**** INFORMATION PROVIDED ****
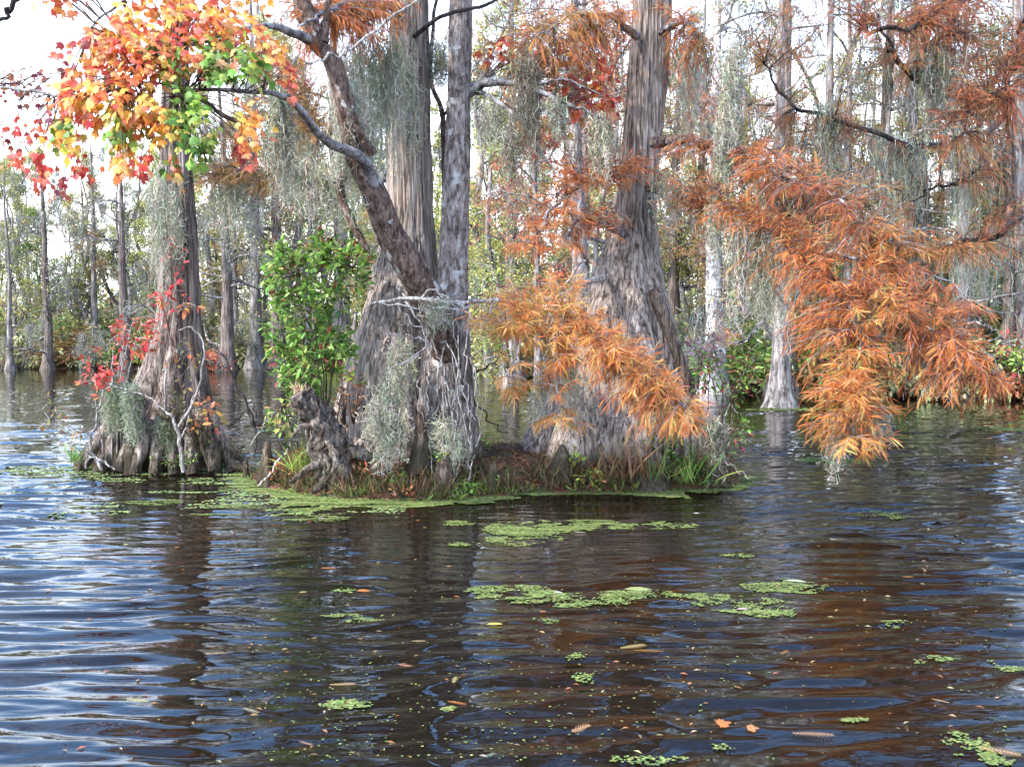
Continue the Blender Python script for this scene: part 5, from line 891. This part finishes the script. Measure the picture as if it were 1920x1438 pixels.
PR = {'cypA': bg_proto(1, 'cyp', 15, .26, 'gold', .15, 4500, 60, crook=.08, flare=1.3, tmpl=CYPL), 'cypB': bg_proto(2, 'cyp', 16, .30, 'rust', .15, 4000, 80, crook=.1, flare=1.5, tmpl=CYPL),
      'grey': bg_proto(3, 'cyp', 15, .22, 'yg', .10, 1800, 100, crook=.12, flare=1.8), 'hwA': bg_proto(4, 'hw', 13, .15, 'yg', .10, 8000, 60, crook=.9, low=.12), 'hwB': bg_proto(5, 'hw', 12, .15, 'yg', .10, 6500, 45, lean=.08, crook=1.0, low=.1),
      'hwC': bg_proto(6, 'hw', 14, .18, 'pale', .10, 3600, 60, lean=-.1, crook=1.0, low=.15), 'bare': bg_proto(7, 'hw', 15, .16, 'pale', .10, 700, 50, crook=.5, low=.35), 'bareB': bg_proto(17, 'hw', 16, .13, 'pale', .10, 900, 40, crook=.6, low=.3), 'green': bg_proto(8, 'hw', 9, .12, 'green', .11, 6500, 20, crook=.5, low=.1),
      'mapl': bg_proto(9, 'hw', 12, .13, 'red', .11, 2600, 25, crook=.4, low=.35), 'white': bg_proto(10, 'hw', 13, .30, 'pale', .10, 900, 20, crook=.12, low=.5, white=True), 'mossy': bg_proto(11, 'cyp', 12, .30, 'pale', .10, 800, 170, crook=.15, low=.12, flare=.75)}
DESC = {'cypA': ('cypress_tree', 'golden cypress'), 'cypB': ('cypress_tree', 'rusty cypress with flared base'), 'grey': ('cypress_tree', 'grey thin-crowned cypress'), 'hwA': ('swamp_tree', 'crooked yellow-green tree'), 'hwB': ('swamp_tree', 'leaning yellow-green tree'), 'hwC': ('swamp_tree', 'leaning pale-leaved tree'), 'bare': ('swamp_tree', 'nearly bare pale-limbed tree'), 'bareB': ('swamp_tree', 'thin nearly bare crooked tree'), 'green': ('swamp_tree', 'short green leafy tree'), 'mapl': ('maple_tree', 'sparse red-leaved maple'), 'white': ('white_tree', 'straight white-barked tree'), 'mossy': ('cypress_tree', 'thick moss-shrouded tree')}
used = set(); BG = []
def place(k, px, Y, s=1., rz=None, zoff=0.):
    x = P(px, 700, Y)[0]; BG.append([k, x, Y, s, rz, px])
rb = np.random.default_rng(42)
# specific trees seen in the photo
place('white', 1340, 24, .85, 0); place('mossy', 1468, 22.5, .95, 1); place('grey', 1545, 27, .9); place('bareB', 1575, 28, 1.05, 2); place('cypB', 1462, 19.5, .62, .5); place('bare', 1785, 25, .95); place('cypA', 1700, 24, .8); place('mossy', 1265, 29, .8, 2.2)
place('hwA', 955, 27, .72, 4); place('green', 1850, 23.5, .7); place('mossy', 1650, 22.8, .8, 3.3); place('hwC', 1880, 24, .8); place('mapl', 1010, 21, .72, 1); place('mapl', 1120, 24, .8, 2)
place('cypA', 1090, 25, .75, 2.); place('cypB', 1800, 21.8, .6, 2.4); place('cypB', 1085, 19.5, .7, 1.1)
for q in [('mossy', 90, 38.5, .66), ('mossy', 235, 38, .72), ('mossy', 425, 37, .9), ('cypA', 180, 41, .6), ('cypA', 480, 39, 1.0), ('grey', 20, 38.5, .52), ('hwA', 60, 43, .7), ('hwB', 270, 44, .8), ('hwA', 400, 43, 1.1), ('hwA', 530, 41, 1.1), ('cypB', 640, 40, 1.1), ('hwC', 150, 45, .7), ('mossy', 520, 39, 1.0), ('hwA', 920, 34, 1.0), ('cypA', 960, 32, 1.0)]: place(*q)
kinds_l = ['hwA', 'hwB', 'hwC', 'hwA', 'bare', 'green', 'mossy', 'hwA', 'grey', 'hwB', 'cypA', 'hwC', 'hwB']
def shY(px):
    Y = 30.
    for _ in range(12): Y = float(shore(P(px, 700, Y)[0]))
    return Y
i = 0
for row, (d0, d1, step, smin, smax) in enumerate([(-.3, 1.5, 66, .5, .75), (2, 5, 76, .65, .95), (6, 12, 96, .75, 1.05), (14, 24, 110, .8, 1.1), (26, 36, 70, .8, 1.15)]):
    px = -260+row*17
    while px < (2180 if row < 4 else 720):
        k = kinds_l[int(rb.integers(0, len(kinds_l)))]; Y = shY(px)+rb.uniform(d0, d1); s = rb.uniform(smin, smax)
        if row == 0 and px > 1150: k = ['mossy', 'grey', 'cypA', 'green', 'hwA', 'hwB'][int(rb.integers(0, 6))]
        if px < 260: s = min(s, .68)
        if px > 1350: s *= .84
        if row > 1 and rb.random() < .3: k = ['bare', 'bareB', 'hwC', 'bareB'][int(rb.integers(0, 4))]
        place(k, px, Y, s); px += step*rb.uniform(.75, 1.3); i += 1
BG.sort(key=lambda q: q[5]); cnt = {}
def ordn(n):
    if n <= 30: return ORD[n]
    t, u = divmod(n, 10); return {3: 'thirt', 4: 'fort', 5: 'fift'}[t]+('ieth' if u == 0 else 'y-'+ORD[u])
ORD = ['', 'first', 'second', 'third', 'fourth', 'fifth', 'sixth', 'seventh', 'eighth', 'ninth', 'tenth', 'eleventh', 'twelfth', 'thirteenth', 'fourteenth', 'fifteenth', 'sixteenth', 'seventeenth', 'eighteenth', 'nineteenth', 'twentieth', 'twenty-first', 'twenty-second', 'twenty-third', 'twenty-fourth', 'twenty-fifth', 'twenty-sixth', 'twenty-seventh', 'twenty-eighth', 'twenty-ninth', 'thirtieth']
for k, x, Y, s, rz, px in BG:
    cnt[k] = cnt.get(k, 0)+1; nm, ds = DESC[k]; lab = f"{ds} on the far bank, {ordn(cnt[k])} such tree from the left"
    z = float(bank_h(np.array([x]), np.array([Y]))[0]) if Y > 17 else -.1; z = max(z, -.12)
    t = thing(nm, lab, 'tree', (x, Y, z-.03), 'trees on the far bank'); t.rotation_euler = (0, 0, rz if rz is not None else float(rb.uniform(0, 6.28))); t.scale = (s, s, s)
    for pn, o in PR[k]:
        c = o if k not in used else o.copy()
        if k in used: col.objects.link(c)
        c.parent = t
    used.add(k)
for k in PR:
    if k not in used:
        for pn, o in PR[k]: bpy.data.objects.remove(o)
# bushes along the far shoreline
def bush_proto(seed, pal, n, twigs=True):
    g = np.random.default_rng(seed); a = MB(); c = MB(); cen = g.standard_normal((70, 3))*[.55, .45, .35]; cen[:, 2] = abs(cen[:, 2])*1.4+.15
    leafy(a, c, np.array([[0, 0, 0], [.2, 0, .4], [-.2, 0, .4], [0, .1, .8]]), cen, OVAL, .12, PALS[pal], g, n, .2, tw=.007)
    return [('stems', a.build('stems', M_bgbark, base=(0, 0, 0))), ('foliage', c.build('foliage', M_leaf, base=(0, 0, 0)))]
BP = {'yg': bush_proto(1, 'yg', 26), 'green': bush_proto(2, 'green', 26), 'gold': bush_proto(3, 'gold', 24), 'pale': bush_proto(4, 'pale', 24), 'red': bush_proto(5, 'red', 14)}
BD = {'yg': 'yellow-green', 'green': 'dark green', 'gold': 'golden brown', 'pale': 'pale olive', 'red': 'red-leaved'}; ub = set(); L = []
for row, (d0, d1, st) in enumerate([(-.1, .8, 50), (1.5, 3.5, 60), (4, 8, 70)]):
    px = -200.
    while px < 2150:
        L.append((px, shY(px)+rb.uniform(d0, d1), ['yg', 'green', 'gold', 'pale', 'yg', 'pale', 'green'][int(rb.integers(0, 7))], rb.uniform(.7, 1.5)+.25*row)); px += st*rb.uniform(.7, 1.4)
L += [(1905, 21.5, 'red', 1.1), (1880, 22, 'red', .8), (380, 37, 'red', 1.0)]; L.sort(); cnt = {}
for px, Y, k, s in L:
    cnt[k] = cnt.get(k, 0)+1; x = P(px, 700, Y)[0]; z = max(float(bank_h(np.array([x]), np.array([Y]))[0]), -.05)
    t = thing('bush', f"{BD[k]} bush on the far shore, {ordn(cnt[k])} such bush from the left", 'bush', (x, Y, z), 'bushes on the far bank'); t.scale = (s*1.1, s*1.1, s); t.rotation_euler = (0, 0, float(rb.uniform(0, 6)))
    for pn, o in BP[k]:
        c = o if k not in ub else o.copy()
        if k in ub: col.objects.link(c)
        c.parent = t
    ub.add(k)
# far-off woods behind: one mass
g = np.random.default_rng(500); fw = MB(); fl_ = MB()
for i in range(80):
    a = g.uniform(-.62, .62); Y = g.uniform(56, 95); x = a*Y; H = g.uniform(6, 13); n = 14; p = np.zeros((n, 3)); p[:, 0] = x; p[:, 1] = Y; p[:, 2] = np.linspace(0, H, n); p = wob(p, .55, g, 1.2); tube(fw, p, np.linspace(.16, .03, n), 6, (.3, .28, .26), cap=False)
    for j in range(6):
        s = p[g.integers(4, n)]; e = s+g.standard_normal(3)*[1.5, 1.5, .5]+[0, 0, 1]; tube(fw, wob(spline([s, (s+e)/2, e], 7), .1, g), np.linspace(.05, .02, 7), 4, (.3, .28, .26), cap=False)
n = 80000; Y = g.uniform(54, 95, n); x = g.uniform(-.62, .62, n)*Y; zt = 3.5+9*fbm(x*.25, Y*.1, 3, 3)*(x > -22); z = zt*g.random(n)**1.5; z = z+.5; d = g.standard_normal((n, 3)); pal = PALS['yg']+PALS['pale']+PALS['gold']
scatter(fl_, *SMALL, np.stack([x, Y, z], -1), frames(d, g.standard_normal(n)), .22+.2*g.random(n), pick(g, pal, n, .2))
tag(fw.build('distant_woods', M_bgbark, base=(0, 70, 0)), 'distant mass of bare grey trunks behind the far bank', 'woods', kind='stuff')
tag(fl_.build('distant_woods', M_leaf, base=(0, 70, 0)), 'distant mass of yellow and olive foliage behind the far bank', 'woods', kind='stuff')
****
Report the number of lines above containing the word "from", with no other text.

§ SOLUTION FOR THIS EXERCISE
3